Twice lately I have had the best taste reward with just a simple soup.

At the end of August I again was asked by Young Lewisham to cook for them at the 'Dawn to Dusk' 24 hour enduro high in the Breacon Beacons. A ridiculous event for even more ridiculous off road riders and marshaled by a fine bunch of people from as far and wide as Brockley Rise and Perry Vale to the Yorkshire Moors.

Cooking is always tough and pleasing this diverse bunch is a balancing act not far removed from negotiating the wooded trails at 2am, though I don't get that muddy in the mess tent, at least not this year. Sunday is always a dinner of slow cooked beef and mash but for lunch I went for a straight forward, and I have to say, simple, Onion Soup. That is onions and not a lot else beyond water.

Funny how people raved about it, an onion soup? I heard several comments that shocked me into thinking that sometimes the simplest may be the best. I heard mention Welsh Onion Soup and french onion soup and even had a young guy eating seconds after insisting on chips (yeh right, try McDonalds 30 miles back off the mountain). I don't think he likened it to anything he had ever tasted before, welsh, french or Lewisham.

This so called recipe is for tonight's treat, Butternut soup. It is not really a recipe at all, it is far too simple in my book.

Take a squash, trim and dice, fry with loads of onions until soft with a touch of cracked pepper to taste. When done mix in some full cream milk and blend.
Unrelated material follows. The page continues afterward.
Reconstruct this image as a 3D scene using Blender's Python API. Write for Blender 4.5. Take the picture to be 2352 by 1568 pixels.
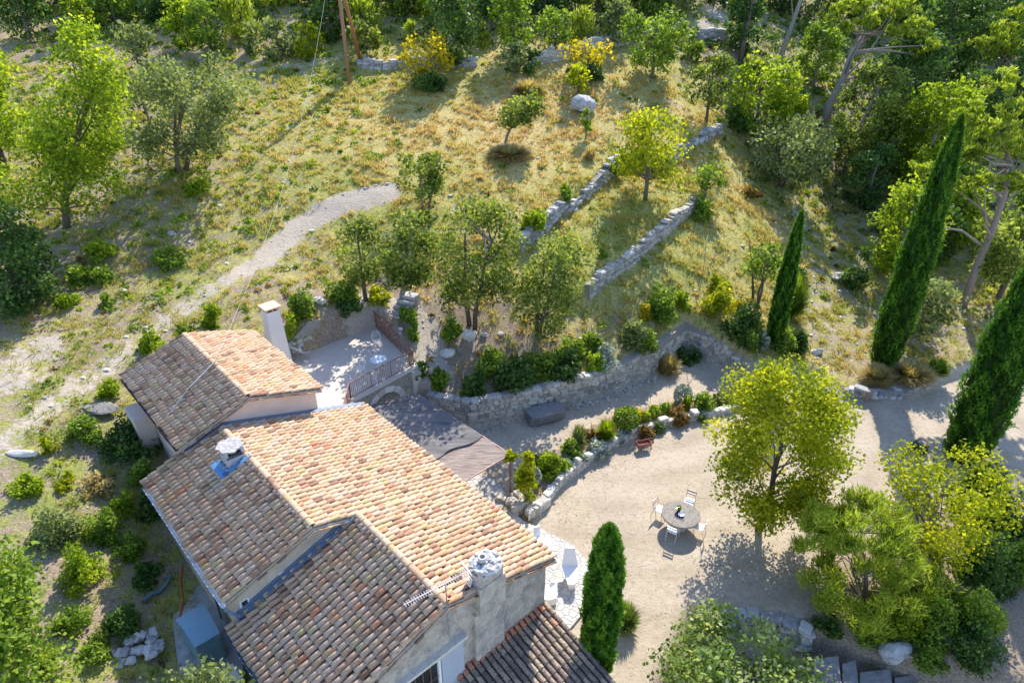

The taste was fantastic. The milk was Hinxden Dairy full milk, the best I have tasted for some time and bought from my local shop. The squash from Aldi, two extremes in source. The onions I grew myself at the Communigrow plot. Even better was the sourdough loaf from E5 Bakery that I bartered for half dozen eggs and a few onions at the Jubilee Primary schools farmer's market in Stoke Newington.


If you don't know E5 Bakery take a train to Dalston and nip in for a peek. Last time I was there was with two of my all time heroes of permaculture, Angus Soutar and George Sobol and as with all such meetings it ended with the world a much better place than it seems, which of course it is.